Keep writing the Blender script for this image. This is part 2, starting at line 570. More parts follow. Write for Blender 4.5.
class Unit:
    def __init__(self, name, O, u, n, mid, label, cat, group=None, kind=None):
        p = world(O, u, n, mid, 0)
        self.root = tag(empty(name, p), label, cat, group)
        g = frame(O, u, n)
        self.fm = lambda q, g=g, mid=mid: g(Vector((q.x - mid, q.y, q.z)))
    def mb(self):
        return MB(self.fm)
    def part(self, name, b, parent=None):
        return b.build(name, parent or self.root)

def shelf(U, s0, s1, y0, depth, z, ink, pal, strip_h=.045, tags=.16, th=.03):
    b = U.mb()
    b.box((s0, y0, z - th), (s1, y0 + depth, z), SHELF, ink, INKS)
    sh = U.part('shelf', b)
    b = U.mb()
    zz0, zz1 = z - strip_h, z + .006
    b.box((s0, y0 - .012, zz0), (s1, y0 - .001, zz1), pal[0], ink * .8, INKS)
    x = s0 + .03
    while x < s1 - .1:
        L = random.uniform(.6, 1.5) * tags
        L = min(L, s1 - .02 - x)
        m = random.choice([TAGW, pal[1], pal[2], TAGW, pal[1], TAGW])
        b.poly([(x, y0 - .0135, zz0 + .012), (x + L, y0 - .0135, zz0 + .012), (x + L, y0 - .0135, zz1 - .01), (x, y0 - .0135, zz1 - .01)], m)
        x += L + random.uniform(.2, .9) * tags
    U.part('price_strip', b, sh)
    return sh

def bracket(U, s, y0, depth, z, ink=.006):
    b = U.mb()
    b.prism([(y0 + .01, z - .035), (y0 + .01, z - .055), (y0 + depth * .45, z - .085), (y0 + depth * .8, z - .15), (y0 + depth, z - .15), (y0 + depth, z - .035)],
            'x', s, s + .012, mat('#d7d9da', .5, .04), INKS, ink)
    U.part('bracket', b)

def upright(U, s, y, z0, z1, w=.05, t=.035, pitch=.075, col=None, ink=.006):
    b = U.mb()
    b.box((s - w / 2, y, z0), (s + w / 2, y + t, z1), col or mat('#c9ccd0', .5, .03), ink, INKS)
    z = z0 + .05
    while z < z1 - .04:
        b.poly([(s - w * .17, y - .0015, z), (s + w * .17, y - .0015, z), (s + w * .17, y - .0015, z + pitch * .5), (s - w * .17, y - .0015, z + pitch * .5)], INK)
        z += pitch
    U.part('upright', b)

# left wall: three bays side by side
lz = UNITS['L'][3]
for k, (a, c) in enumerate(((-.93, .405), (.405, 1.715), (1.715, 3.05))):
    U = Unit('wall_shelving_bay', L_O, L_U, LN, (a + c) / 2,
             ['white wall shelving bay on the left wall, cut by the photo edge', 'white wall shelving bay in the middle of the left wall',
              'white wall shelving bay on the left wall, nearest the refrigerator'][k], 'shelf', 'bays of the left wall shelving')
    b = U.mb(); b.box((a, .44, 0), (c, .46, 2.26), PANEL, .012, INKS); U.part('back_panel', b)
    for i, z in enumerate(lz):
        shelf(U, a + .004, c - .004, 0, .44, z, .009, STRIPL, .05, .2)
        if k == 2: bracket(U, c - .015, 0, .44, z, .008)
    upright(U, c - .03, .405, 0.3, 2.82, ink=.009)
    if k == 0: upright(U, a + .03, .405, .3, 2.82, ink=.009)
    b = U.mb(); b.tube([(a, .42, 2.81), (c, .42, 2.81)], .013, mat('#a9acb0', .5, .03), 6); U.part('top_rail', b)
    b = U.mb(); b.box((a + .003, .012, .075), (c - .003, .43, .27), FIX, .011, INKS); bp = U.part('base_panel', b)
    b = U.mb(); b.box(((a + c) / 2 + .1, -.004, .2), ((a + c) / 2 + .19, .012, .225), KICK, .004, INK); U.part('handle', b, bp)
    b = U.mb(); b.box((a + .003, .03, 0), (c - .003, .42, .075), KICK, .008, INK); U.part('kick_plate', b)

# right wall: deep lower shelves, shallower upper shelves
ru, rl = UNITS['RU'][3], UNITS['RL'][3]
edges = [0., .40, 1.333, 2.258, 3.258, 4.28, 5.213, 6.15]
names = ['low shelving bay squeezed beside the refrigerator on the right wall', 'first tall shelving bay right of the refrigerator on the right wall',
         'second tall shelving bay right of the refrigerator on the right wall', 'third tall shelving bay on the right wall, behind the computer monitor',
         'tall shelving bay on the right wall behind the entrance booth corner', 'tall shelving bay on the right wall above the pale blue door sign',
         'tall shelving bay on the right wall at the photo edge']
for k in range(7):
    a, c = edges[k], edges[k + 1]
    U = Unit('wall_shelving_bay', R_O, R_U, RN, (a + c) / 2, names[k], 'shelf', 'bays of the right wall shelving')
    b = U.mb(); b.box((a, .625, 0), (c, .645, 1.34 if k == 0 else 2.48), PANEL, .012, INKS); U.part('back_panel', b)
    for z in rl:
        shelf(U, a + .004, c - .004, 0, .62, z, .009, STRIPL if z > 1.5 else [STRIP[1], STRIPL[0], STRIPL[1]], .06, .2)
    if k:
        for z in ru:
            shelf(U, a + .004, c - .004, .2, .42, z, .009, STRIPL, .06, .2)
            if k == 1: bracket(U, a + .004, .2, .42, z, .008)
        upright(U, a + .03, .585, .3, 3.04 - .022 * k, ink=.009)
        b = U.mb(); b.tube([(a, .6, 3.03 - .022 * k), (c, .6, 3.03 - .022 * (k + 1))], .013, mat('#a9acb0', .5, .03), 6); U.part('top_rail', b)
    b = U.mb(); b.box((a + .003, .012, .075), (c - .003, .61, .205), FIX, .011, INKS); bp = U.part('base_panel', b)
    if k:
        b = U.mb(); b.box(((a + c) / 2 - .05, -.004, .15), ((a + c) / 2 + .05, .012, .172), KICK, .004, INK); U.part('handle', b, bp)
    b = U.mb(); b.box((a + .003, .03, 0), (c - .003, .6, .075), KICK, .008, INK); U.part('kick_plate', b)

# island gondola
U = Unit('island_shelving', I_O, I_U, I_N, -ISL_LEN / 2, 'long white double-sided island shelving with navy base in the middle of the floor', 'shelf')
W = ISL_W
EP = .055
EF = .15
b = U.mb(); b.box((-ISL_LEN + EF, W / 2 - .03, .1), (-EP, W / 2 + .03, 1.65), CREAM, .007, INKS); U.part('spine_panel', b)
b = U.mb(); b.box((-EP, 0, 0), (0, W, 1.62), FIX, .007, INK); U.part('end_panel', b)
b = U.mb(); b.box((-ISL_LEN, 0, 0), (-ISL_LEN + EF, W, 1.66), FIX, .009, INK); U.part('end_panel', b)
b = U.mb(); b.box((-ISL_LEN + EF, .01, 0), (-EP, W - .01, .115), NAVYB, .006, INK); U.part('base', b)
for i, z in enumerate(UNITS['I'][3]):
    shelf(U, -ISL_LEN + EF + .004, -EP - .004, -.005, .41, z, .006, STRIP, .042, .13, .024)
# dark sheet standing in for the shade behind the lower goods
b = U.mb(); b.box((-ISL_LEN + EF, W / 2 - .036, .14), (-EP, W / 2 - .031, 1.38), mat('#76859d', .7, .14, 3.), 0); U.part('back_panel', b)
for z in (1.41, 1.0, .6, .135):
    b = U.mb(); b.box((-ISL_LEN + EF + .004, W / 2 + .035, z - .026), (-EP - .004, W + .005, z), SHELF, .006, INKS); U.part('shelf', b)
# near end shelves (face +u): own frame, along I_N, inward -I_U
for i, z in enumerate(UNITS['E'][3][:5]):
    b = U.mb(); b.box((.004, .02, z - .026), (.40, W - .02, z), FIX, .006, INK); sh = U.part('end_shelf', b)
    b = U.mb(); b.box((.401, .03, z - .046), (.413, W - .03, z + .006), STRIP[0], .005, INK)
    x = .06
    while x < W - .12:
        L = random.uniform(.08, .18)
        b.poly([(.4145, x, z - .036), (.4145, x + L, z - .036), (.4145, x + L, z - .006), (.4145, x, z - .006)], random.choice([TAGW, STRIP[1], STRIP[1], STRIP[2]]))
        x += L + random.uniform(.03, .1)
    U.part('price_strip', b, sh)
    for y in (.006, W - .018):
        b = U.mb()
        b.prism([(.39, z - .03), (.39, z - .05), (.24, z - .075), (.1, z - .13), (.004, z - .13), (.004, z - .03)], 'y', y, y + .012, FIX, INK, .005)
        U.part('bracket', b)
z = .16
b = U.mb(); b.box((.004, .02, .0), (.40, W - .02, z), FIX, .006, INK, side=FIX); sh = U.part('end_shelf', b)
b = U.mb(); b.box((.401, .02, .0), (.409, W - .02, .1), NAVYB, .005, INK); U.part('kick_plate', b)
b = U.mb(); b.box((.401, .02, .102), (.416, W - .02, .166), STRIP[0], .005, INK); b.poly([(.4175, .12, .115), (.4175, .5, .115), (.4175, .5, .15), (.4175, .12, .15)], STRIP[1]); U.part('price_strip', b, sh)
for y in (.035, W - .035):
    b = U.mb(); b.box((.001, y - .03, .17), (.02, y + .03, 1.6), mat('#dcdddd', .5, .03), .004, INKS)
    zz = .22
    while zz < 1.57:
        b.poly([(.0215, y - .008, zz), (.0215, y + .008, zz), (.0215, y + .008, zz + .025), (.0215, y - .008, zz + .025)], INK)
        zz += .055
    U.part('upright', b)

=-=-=

WHAT IS ASKED: Quote the listing word for word from its first line through the line in which "return b.build(name, parent" appears.

TASK RESPONSE:
Keep writing the Blender script for this image. This is part 2, starting at line 570. More parts follow. Write for Blender 4.5.
class Unit:
    def __init__(self, name, O, u, n, mid, label, cat, group=None, kind=None):
        p = world(O, u, n, mid, 0)
        self.root = tag(empty(name, p), label, cat, group)
        g = frame(O, u, n)
        self.fm = lambda q, g=g, mid=mid: g(Vector((q.x - mid, q.y, q.z)))
    def mb(self):
        return MB(self.fm)
    def part(self, name, b, parent=None):
        return b.build(name, parent or self.root)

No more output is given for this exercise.